Day of the Dead Murals VIII

The Murals of Jalatlaco.

Making my recent Sunday morning rounds with the camera, and having just taken some extra photos of murals VI and VII, I came to the corner of Hildalgo and Curtirudias and found a woman taking spray paint cans from a van and putting them inside a large double door. I was delighted to find yet another day of the dead mural in process. She, I later learned she is Sophia, she smiled and said hello and readily agreed that I could take some pictures. She said she would close the half opened door so that I could see the full image. I assumed she would count to ten and then reappear and I could get the full story of the mural...but the longer I waited the less likely it seemed that she was going to reappear. Thus I moved on and what I know about this place I have leaned from their Instagram page.

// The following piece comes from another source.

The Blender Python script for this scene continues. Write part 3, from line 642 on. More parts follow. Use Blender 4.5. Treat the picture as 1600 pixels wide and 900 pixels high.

It seems Sophia and Ivan have renovated the interior of the building into a first class modern apartment..which is a rentable space. See the link below.

But back to the mural. The work here has been done by Dee who does other art work as well as tattoos...I suspect he knows the Spraykings...and this mural has a very soft edge quality to it not at all like the hard edge that Painter Moreno gets from similar cans of spray paint.

There are some immediately interesting components here. The first is that this facade is severely stressed...if not damaged...and that that been painted over, incorporating it into the design, and then that motif is used as a design component in other areas to create the image of a stressed surface in a tromp l’oeil finish.

Another is that while there are the standard marigolds, native to Mexico, that are used extensively in day of the day decorations, this features the red coxcomb, celosia, also native to Mexico, that is also widely used...but thus far not seem in any of these other murals.

This mural also incorporates some of the trappings of the church ...votive candles, sacred hearts...while the masks and Catrina are decidedly indigenous cultural references,. Day of the Dead is, lest we forget, a religious observance in which we remember departed friends, family, and loved ones with a sense of the joy of life. The French had a word for it...or two...or three.